Source data:
============

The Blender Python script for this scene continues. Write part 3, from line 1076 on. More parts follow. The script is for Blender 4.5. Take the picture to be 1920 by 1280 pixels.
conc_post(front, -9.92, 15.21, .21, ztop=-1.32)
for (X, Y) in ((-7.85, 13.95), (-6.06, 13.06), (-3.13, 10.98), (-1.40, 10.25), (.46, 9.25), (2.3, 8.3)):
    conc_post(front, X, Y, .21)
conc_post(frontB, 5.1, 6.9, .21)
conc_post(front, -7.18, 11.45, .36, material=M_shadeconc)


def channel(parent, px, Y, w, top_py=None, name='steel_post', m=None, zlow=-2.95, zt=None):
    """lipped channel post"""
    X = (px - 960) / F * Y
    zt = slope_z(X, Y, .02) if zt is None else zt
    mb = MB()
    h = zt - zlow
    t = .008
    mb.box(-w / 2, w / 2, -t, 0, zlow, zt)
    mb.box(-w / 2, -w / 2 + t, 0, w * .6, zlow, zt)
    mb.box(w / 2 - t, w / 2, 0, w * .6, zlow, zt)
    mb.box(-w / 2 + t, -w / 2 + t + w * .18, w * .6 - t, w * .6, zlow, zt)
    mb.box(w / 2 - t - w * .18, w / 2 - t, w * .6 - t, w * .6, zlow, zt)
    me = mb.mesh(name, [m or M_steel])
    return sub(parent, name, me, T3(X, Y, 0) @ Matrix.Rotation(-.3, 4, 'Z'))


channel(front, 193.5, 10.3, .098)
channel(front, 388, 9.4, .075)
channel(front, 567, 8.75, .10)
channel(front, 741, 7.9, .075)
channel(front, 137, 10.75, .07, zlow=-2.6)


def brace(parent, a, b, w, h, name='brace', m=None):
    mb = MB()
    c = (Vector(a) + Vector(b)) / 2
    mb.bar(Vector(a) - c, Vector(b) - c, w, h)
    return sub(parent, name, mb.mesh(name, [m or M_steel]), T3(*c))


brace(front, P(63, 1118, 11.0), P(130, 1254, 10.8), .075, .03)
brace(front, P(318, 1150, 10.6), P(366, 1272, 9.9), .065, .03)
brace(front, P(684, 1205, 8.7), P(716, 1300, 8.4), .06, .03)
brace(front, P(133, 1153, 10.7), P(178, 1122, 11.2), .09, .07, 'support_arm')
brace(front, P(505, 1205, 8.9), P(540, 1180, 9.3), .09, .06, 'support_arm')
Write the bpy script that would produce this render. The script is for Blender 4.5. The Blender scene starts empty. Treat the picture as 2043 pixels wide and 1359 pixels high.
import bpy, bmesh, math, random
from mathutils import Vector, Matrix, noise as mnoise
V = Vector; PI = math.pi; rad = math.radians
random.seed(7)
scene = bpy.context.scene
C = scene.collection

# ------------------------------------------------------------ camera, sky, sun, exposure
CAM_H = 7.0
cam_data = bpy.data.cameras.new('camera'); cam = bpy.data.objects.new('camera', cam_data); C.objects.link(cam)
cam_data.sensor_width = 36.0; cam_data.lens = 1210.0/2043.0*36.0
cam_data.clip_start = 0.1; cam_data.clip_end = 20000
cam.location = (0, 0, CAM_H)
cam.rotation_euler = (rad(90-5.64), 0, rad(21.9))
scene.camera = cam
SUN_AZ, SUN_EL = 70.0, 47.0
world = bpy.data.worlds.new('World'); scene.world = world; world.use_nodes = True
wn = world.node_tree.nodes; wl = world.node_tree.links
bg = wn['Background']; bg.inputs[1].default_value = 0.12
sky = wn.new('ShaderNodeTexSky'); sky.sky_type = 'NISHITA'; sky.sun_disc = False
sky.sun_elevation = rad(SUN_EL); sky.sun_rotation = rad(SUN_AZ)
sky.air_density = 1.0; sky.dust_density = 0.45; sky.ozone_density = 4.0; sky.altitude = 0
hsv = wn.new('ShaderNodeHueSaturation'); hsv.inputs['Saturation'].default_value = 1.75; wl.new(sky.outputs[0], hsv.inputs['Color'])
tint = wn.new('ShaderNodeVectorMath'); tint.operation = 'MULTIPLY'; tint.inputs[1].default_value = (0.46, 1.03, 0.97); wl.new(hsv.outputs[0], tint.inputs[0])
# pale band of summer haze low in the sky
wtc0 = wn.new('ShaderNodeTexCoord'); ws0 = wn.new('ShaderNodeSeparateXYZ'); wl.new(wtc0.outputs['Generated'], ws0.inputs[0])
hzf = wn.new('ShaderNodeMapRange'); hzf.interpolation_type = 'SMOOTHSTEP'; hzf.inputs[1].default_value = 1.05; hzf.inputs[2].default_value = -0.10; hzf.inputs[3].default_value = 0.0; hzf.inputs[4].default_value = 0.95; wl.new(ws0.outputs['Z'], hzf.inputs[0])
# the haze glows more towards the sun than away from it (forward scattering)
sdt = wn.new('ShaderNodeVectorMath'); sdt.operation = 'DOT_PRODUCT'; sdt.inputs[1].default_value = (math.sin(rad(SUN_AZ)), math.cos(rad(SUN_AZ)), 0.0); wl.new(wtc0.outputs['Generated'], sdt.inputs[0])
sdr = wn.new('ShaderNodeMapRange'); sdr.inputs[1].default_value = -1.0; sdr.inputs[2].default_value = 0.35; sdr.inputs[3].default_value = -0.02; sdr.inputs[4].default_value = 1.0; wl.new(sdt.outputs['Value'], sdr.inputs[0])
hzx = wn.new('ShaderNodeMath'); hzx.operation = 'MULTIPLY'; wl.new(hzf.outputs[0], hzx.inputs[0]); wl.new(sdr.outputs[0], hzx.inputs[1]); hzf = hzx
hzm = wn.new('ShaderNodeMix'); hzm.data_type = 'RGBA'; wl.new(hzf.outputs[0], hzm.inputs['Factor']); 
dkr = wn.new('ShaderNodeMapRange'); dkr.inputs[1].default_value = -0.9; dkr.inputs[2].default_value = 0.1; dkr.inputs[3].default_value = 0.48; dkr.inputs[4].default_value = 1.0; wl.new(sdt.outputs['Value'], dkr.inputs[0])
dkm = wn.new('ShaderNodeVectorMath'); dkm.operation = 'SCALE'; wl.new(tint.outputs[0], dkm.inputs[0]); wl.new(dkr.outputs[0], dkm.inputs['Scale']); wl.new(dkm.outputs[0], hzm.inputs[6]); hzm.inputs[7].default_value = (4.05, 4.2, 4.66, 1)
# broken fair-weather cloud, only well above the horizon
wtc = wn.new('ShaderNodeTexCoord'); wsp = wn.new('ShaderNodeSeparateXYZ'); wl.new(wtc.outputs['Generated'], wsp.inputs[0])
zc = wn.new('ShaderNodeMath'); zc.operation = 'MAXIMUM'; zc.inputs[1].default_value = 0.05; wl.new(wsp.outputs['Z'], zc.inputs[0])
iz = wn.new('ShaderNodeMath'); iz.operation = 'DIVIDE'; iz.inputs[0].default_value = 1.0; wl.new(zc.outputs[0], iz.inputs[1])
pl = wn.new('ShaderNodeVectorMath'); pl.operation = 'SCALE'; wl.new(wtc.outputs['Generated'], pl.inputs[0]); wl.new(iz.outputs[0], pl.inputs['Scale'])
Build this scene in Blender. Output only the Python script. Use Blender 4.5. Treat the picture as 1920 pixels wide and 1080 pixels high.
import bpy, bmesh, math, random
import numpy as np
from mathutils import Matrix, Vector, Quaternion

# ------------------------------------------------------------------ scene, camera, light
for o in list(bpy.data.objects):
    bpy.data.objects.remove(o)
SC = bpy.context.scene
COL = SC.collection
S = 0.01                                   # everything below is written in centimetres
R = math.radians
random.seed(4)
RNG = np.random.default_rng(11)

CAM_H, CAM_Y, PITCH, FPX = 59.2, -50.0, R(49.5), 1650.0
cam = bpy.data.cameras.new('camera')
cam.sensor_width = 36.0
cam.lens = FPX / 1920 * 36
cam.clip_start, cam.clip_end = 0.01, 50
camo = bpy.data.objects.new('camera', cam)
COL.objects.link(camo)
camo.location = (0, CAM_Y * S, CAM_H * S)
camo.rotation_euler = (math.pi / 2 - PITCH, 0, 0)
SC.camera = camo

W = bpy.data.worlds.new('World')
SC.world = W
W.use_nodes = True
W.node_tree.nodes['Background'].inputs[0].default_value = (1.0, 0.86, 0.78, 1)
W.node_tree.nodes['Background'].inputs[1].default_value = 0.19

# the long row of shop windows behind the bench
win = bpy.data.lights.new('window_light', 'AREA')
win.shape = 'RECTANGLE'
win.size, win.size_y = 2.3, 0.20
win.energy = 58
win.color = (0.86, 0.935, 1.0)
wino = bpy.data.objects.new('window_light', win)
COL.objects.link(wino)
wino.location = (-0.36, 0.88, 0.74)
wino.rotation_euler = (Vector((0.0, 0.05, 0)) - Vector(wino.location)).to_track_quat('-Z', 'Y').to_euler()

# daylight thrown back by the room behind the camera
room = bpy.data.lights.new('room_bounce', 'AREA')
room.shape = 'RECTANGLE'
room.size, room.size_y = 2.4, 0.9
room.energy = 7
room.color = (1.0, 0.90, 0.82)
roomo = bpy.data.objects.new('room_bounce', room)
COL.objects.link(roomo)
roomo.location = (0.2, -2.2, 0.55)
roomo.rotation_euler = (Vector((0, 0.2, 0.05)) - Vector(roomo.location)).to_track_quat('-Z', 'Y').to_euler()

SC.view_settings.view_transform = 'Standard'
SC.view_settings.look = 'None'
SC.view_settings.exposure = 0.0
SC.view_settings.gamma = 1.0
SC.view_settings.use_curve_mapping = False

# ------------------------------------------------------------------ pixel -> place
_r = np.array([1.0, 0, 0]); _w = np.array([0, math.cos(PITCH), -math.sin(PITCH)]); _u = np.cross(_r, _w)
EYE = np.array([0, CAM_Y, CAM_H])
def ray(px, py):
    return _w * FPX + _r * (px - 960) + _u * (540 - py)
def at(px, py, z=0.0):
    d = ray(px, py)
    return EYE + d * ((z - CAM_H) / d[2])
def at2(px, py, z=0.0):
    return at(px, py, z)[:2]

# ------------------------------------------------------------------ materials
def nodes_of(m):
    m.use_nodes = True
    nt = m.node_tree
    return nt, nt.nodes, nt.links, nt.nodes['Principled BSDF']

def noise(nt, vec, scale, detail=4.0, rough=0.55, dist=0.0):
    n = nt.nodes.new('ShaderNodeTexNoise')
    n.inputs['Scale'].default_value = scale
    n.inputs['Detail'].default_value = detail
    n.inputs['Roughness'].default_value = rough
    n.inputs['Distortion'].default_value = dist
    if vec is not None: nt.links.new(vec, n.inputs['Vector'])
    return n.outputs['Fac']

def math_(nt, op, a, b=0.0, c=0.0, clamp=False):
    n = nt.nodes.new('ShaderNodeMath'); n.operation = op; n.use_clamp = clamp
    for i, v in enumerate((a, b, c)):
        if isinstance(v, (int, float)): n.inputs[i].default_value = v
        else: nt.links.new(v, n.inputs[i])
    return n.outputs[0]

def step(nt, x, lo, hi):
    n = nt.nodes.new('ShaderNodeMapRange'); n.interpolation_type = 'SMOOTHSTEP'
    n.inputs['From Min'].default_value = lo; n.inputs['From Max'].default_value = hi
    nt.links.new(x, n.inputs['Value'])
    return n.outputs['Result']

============

* _Task requirements_: Starting with the line that contains "Build this scene", repeat each line exactly, and stop once the line that contains "from mathutils import Matrix, Vector, Quaternion" has been repeated.

* _Complete response_:
Build this scene in Blender. Output only the Python script. Use Blender 4.5. Treat the picture as 1920 pixels wide and 1080 pixels high.
import bpy, bmesh, math, random
import numpy as np
from mathutils import Matrix, Vector, Quaternion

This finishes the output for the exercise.